I have called my 2006 attempt to read more contemporary fiction, Elaine's Personal Challenge, and I have to say that the word challenging certainly describes Enduring Love by Ian McEwan which I finished at the weekend. I had had a difficult Saturday due to a family illness and was wide awake in the middle of the night at the time when your mind goes round and round and you cannot get to sleep. I had started this book earlier in the week and so, knowing that attempting to sleep was useless, made myself a cup of tea, propped myself up in bed and spent the next two hours in a state of total emotional disarray until I had finished it.
The story begins on a lovely summer day in the English countryside. Joe Rose and Clarissa are having a picnic which is dramatically interrupted by a bizarre ballooning accident in which a man is killed. During this incident Joe meets Jed Parry who immediately develops an obsessive love for Joe so powerful that it threatens his work, his marriage and, ultimately, his life.
Joe is an academic turned scientific journalist who, though having a successful career, is dissatisfied with the way his professional life has turned out. After Jed has read his published articles he sends him a letter in which he seems to have gone straight to the heart of Joe's dissatisfaction 'I mean, I knew you wrote about science and I was prepared to be baffled or bored, but I didn't know you wrote out of contempt'. His obsession leads Jed to stand for hours outside Joe and Clarissa's home, to read hidden messages in Joe's simplest actions, to bombard Joe with letters which gradually become more threatening 'I'll never desert you but never never try to pretend to yourself that I do not exist'
As Joe becomes more and more unnerved by the situation he is bewildered and angry by the realisation that Clarissa does not totally believe him and their relationship comes under increasing strain. He becomes more and more frustrated at his inability to make anybody take him seriously and believe that Jed is dangerous.
The tension gradually builds and finally culminates in a scene set in a restaurant where Joe and Clarissa are having lunch with her godfather, Professor Kale. There they sit, swapping ideas and thoughts in their own little cocoon oblivious of what is going on around them. At a table close by sits another trio, an older man, a younger man and a young girl. We do not know them, we do not know who they are and yet we begin to realise that they are there for a reason, they are going to be part of the story. I can't go into further detail without revealing what happens next, but I will say that it is mightily difficult to read this chapter without the reader's nerves twanging. Mine certainly were.
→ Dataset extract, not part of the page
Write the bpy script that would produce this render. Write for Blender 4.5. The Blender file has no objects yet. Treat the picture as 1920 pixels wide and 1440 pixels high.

I read this book with a horrified fascination. It affected me very strongly and left me feeling quite shaken and when I finally finished reading the notes and the Appendices at the end I closed it up, leaned back on my pillow and just went Phew O My God. Not a very analytical or reasoned response, I know, but a real one. I cannot say I loved this book or even liked it, neither of those anodyne phrases come anywhere near to describing my feelings, but I can say that I was bowled over by it and by the density and sheer mastery of the language which kept me totally gripped.
While I was recovery the next morning, I was surfing other blogs and came across a post, Hair Shirt Books, on Susan Hills' blog which sums up quite perfectly how I feel about Enduring Love:
"A Hair Shirt Book is not a book one dislikes. It is a book one admires and re-reads and gains from each time - but it is always a difficult read, always challenging and often upsetting and never comforting".
I couldn't think of a more apt description. This was my first Ian McEwan, but will not be my last.